The Empire Strikes Back
remains by some way the finest all-rounder in the Star Wars canon, but Return of the Jedi’s climax is arguably the saga’s finest hour. The final confrontation between Rebel and Empire forces. The greatest space battle ever filmed (and surely there can be little argument on this). The most dramatically powerful (if perhaps not the best choreographed) lightsabre duel in the series. Anakin/Darth Vader’s redemption. The fall of the Emperor and the Empire. There may have been flashier blockbusters since, but rarely has the pop-mythic grandeur of these final moments been equaled.

third: the rescue of morpheus in the matrix (wachowski bros., 1999)

This sequence has become so familiar, almost every image having been permanently engraved in pop culture, every cinematic innovation written into the lexicon, that its initial impact has been somewhat dulled. And yet, if seen afresh, what an astoundingly inventive, exhilarating and energetic sequence of images this still is. Narratively, it presents Neo accepting and coming to terms with the reality of the Matrix, and becoming aware of the power he possesses over it. Technically, the Wachowskis here directed action with a cool, balletic grace, and with a willingness to explode the boundaries of cinema. From Neo and Trinity’s ballistic entrance into the lobby, through that jaw-dropping first glimpse of bullet-time on the roof, and right until that helicopter crashes into the building, this is breathless, mind-blowing stuff. Nothing even remotely like it existed at the time. Sadly, it was all downhill for the franchise from here.

second: the mines of moria in the lord of the rings: the fellowship of the ring (peter jackson, 2001)

The Lord of the Rings
holds a number of strong contenders for this list (it could just as easily have been Helm’s Deep or the Battle of the Pelennor Fields), but the Mines of Moria sequence – starting with a tense, eerie quiet, erupting into sudden, brutal violence, and climaxing with one of the most poignant moments in the trilogy – stands out as a masterpiece of action choreography.
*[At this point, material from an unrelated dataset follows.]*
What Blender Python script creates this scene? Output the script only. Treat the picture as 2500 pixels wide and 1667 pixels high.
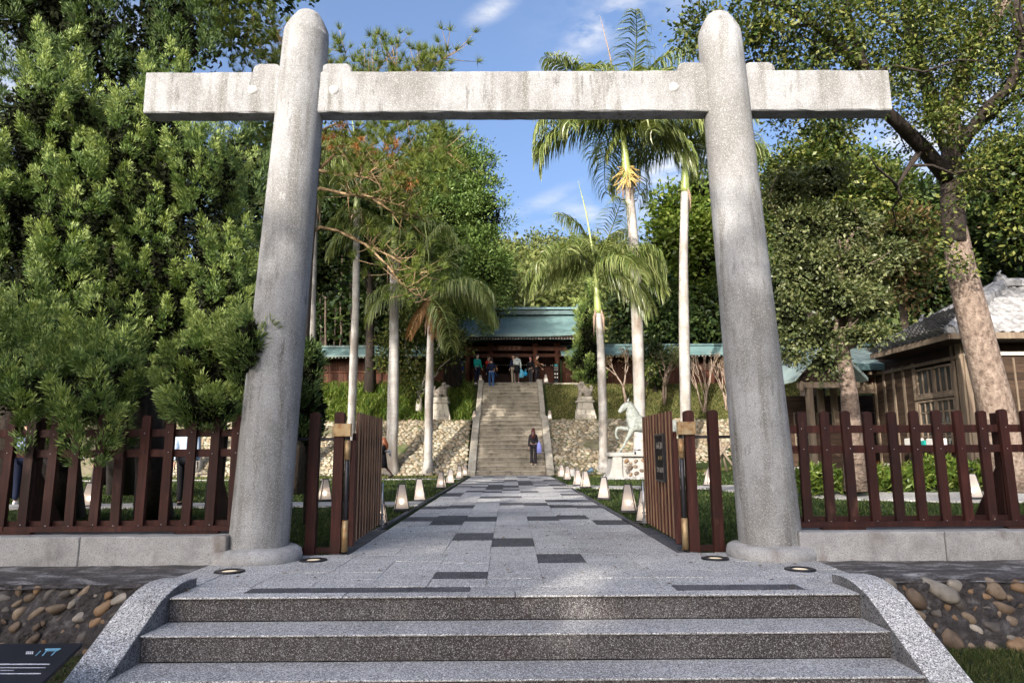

Three perfectly-executed set-pieces (the fight against the cave troll, the escape down the steps, and the confrontation on the bridge) blend seamlessly into one desperate, thrilling rush. Jackson captures the sequence with a kinetic, restless camera; his masterstroke lies in balancing the action’s raw, physical impact, with the grand mythic sense and spirituality of Tolkien’s epic vision.

first: the tanker chase in mad max 2: the road warrior (george miller, 1981)

Like the rest of The Road Warrior, the show-stopping final highway chase/battle, as the desert gang led by the excellently-named Lord Humungus attempt to stop the tanker carrying a precious oil cargo, is lean, efficient, entirely purposeful, and driven by an unstoppable forward momentum. Everything about this scene, from the dirty, patched-together production design, to the spectacular stunt work, to Gibsons’s stoic, career-best performance, to Miller’s note-perfect direction, works perfectly. More so than any other action scene I have ever seen, this sequence, despite its spectacular production design, feels raw, savage, immediate, hard-hitting, and entirely, plausibly real. It is, in conclusion, the greatest action scene ever filmed.

the runners-up:

  • The climactic battle in Pirates of the Caribbean: At World’s End: The Pirates trilogy follows the structure of the original Star Wars trilogy pretty closely, which makes this its Battle of Endor. Even by those standards, it’s no disappointment – visually jaw-dropping, almost stupidly epic, and capturing precisely the right balance between humour, exhilarating action, and drama.
  • Kong vs. the T-Rex in King Kong: A standout scene in a mostly disappointing film, this ultimate “who would win in a fight between…” debate made cinematic reality gets more and more ridiculously over-the-top as it goes on, until you can’t help but have a huge grin over your face.
  • The truck chase in Terminator 2: Judgment Day. Arnold Schwarzenegger. Several tons of machinery. A little boy in peril. Cameron at his best. This may have been released in 1991, but it represents the apex of 80s high-concept action.
  • The T-Rex attack in Jurassic Park. Spielberg in top form. A masterful exercise in tension-building, erupting in a climax of frenetic horror and ground-breaking effects.


5 comments:

Lara said...

you're forgetting that scene in that Indian film where some guy riding a horse slides under an enormous truck :-P

Daniel Vella said...

Hmm you're right...I guess that would have been the next runner-up :P

Robert said...

actually you could have mentioned the indiana Jones films.

magnum said...

Mad Max 2 is pretty much the best stunt/car chase movie ever. Bar none.

Daniel Vella said...

I really wanted to include the Indiana Jones films, cause they're some of my favourite films. But I couldn't think of one stand-alone sequence from the films to rank up there with the best.